Youth conference hatches ideas and interest
Published 11:07 pm Friday, July 27, 2012
Normally when an egg is dropped to the ground it cracks open and splatters, making a mess. But on Friday morning, 20 area children, ages 12 and up, discovered a way to scientifically keep eggs from breaking using tin foil, cotton balls and popsicle sticks. These students were part of the four-day City of Selma Youth Conference.
“We hope that we spark in interest an science and math,” Chancee Lundy, an environmental scientist with the conference said. Lundy, a Selma native that now owns her own environmental agency in Washington D.C., is just one of the many speakers for the conference, hoping to give children in Selma something they would not normally receive.
“The experience at the Youth Conference in general is that it gives kids exposure to things that they ordinarily would not get to see or have the opportunity to participate in, in Selma,” Lundy said.
She was part of the programs that specifically targeted having fun with science and math.
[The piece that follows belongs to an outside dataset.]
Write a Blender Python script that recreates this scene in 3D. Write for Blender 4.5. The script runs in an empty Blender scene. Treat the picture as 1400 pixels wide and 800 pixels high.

On Friday, the youth participated in an egg drop in which they were given several materials to keep an egg from breaking upon dropping it from a ladder.
Lundy said it is fun projects like the egg drop that can get kids thinking and interested in things like physics.
The conference, now in its fifth year, began in 2009 with councilwoman Angela Benjamin.
“This is to make that holistic approach [to learning] become a reality,” Benjamin said. “Because we want citizens that are well-rounded who are able to work with others.”
Benjamin said, among other things, this conference seeks to bring youth together, educate them, and develop both individual leadership skills as well as team-leadership skills.
One unique factor of the conference is that it is a walking conference and Benjamin said this means the youth walk from workshop to workshop, inspiring a healthy lifestyle.
Among the workshops, the students participated in an anti-bullying class, a self-esteem workshop just for girls, and one for males and life skills training in which the youth learned about living on a budget.